• **Set problem**:
Retype the opening lines of the listing below, ending with the line that contains "from mathutils import Matrix, Vector", and leave out any pictures.

• **Data shown**:

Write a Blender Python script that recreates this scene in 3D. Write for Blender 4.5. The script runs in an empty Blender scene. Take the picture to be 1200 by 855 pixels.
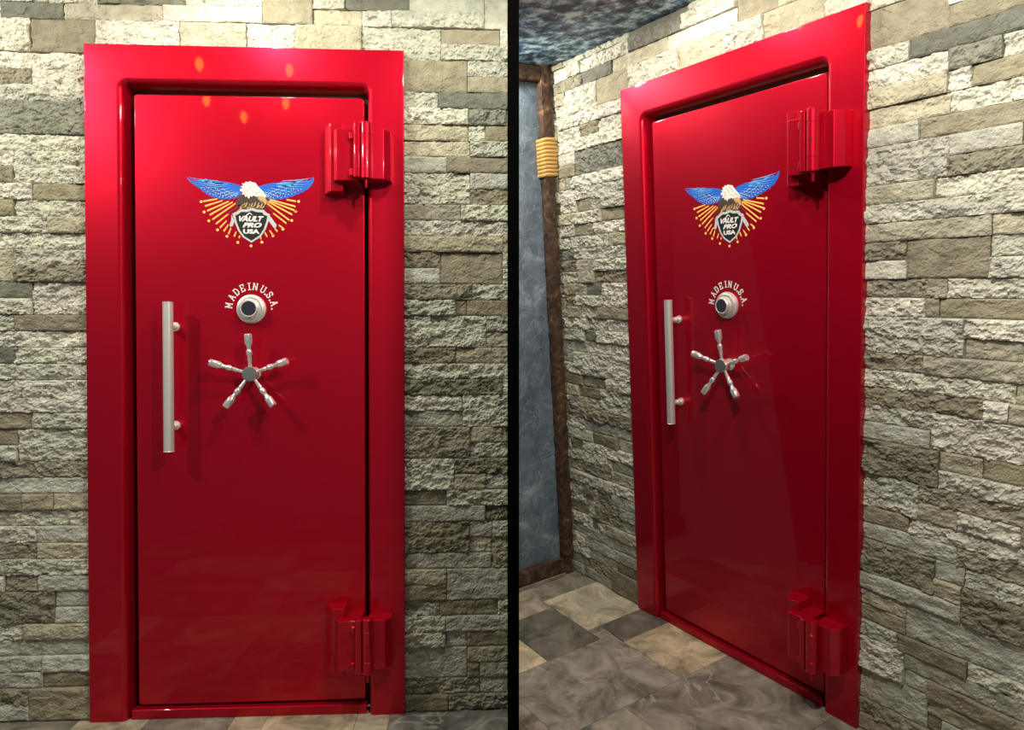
import bpy, math, random
import numpy as np
from mathutils import Matrix, Vector

random.seed(7)
SC = bpy.context.scene
COL = SC.collection
PI = math.pi

# ------------------------------------------------------------------ frames
# Each bay is built in its own frame: x along its stone wall (0 = door centre),
# y into the wall (0 = front of the door frame), z up from its floor.
M_L = Matrix.Identity(4)
M_R = Matrix(((0.4893, 0.8697, -0.0650, 1.7459),
              (-0.8687, 0.4794, -0.1246, 0.2856),
              (-0.0772, 0.1175, 0.9901, 0.0362),
              (0, 0, 0, 1)))
_q = M_R.to_quaternion(); M_R = Matrix.Translation(M_R.to_translation()) @ _q.to_matrix().to_4x4()
CAM_LOC = Vector((0.7571, -2.3718, 1.2191))
CAM_R = Vector((0.9986, -0.0529, -0.0001)).normalized()
CAM_F = Vector((0.0529, 0.9985, -0.0149)).normalized()

cam = bpy.data.cameras.new('camera'); camo = bpy.data.objects.new('camera', cam); COL.objects.link(camo)
up = CAM_R.cross(CAM_F).normalized()
camo.matrix_world = Matrix(((CAM_R.x, up.x, -CAM_F.x, CAM_LOC.x), (CAM_R.y, up.y, -CAM_F.y, CAM_LOC.y),
                            (CAM_R.z, up.z, -CAM_F.z, CAM_LOC.z), (0, 0, 0, 1)))
cam.sensor_width = 36.0; cam.sensor_fit = 'HORIZONTAL'; cam.lens = 820.0 / 1200.0 * 36.0
cam.clip_start = 0.05
SC.camera = camo

# ------------------------------------------------------------------ materials
def lin(c):
    return tuple(((v / 255.0) / 12.92 if v / 255.0 <= 0.04045 else ((v / 255.0 + 0.055) / 1.055) ** 2.4) for v in c) + (1.0,)

def nmat(name):
    m = bpy.data.materials.new(name); m.use_nodes = True
    return m, m.node_tree.nodes, m.node_tree.links, m.node_tree.nodes['Principled BSDF']

def simple(name, rgb, rough=0.5, metal=0.0, coat=0.0, coat_r=0.05, bump=0.0, bscale=80.0, emis=None, estr=0.0, var=0.0, spec=0.5):
    m, N, L, b = nmat(name)
    col = rgb if len(rgb) == 4 else tuple(rgb) + (1,)
    b.inputs['Base Color'].default_value = col
    b.inputs['Roughness'].default_value = rough; b.inputs['Metallic'].default_value = metal
    b.inputs['Coat Weight'].default_value = coat; b.inputs['Coat Roughness'].default_value = coat_r
    b.inputs['Specular IOR Level'].default_value = spec
    tc = N.new('ShaderNodeTexCoord')
    nz = N.new('ShaderNodeTexNoise'); nz.inputs['Scale'].default_value = bscale; nz.inputs['Detail'].default_value = 5
    L.new(tc.outputs['Object'], nz.inputs['Vector'])
    if bump:
        bp = N.new('ShaderNodeBump'); bp.inputs['Strength'].default_value = bump; bp.inputs['Distance'].default_value = 0.002
        L.new(nz.outputs['Fac'], bp.inputs['Height']); L.new(bp.outputs['Normal'], b.inputs['Normal'])
    if var:
        mx = N.new('ShaderNodeMix'); mx.data_type = 'RGBA'
        mx.inputs['A'].default_value = tuple(c * (1 - var) for c in col[:3]) + (1,)
        mx.inputs['B'].default_value = tuple(min(1, c * (1 + var)) for c in col[:3]) + (1,)
        L.new(nz.outputs['Fac'], mx.inputs['Factor']); L.new(mx.outputs['Result'], b.inputs['Base Color'])
    if emis:
        b.inputs['Emission Color'].default_value = tuple(emis) + (1,); b.inputs['Emission Strength'].default_value = estr
    return m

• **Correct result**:
Write a Blender Python script that recreates this scene in 3D. Write for Blender 4.5. The script runs in an empty Blender scene. Take the picture to be 1200 by 855 pixels.
import bpy, math, random
import numpy as np
from mathutils import Matrix, Vector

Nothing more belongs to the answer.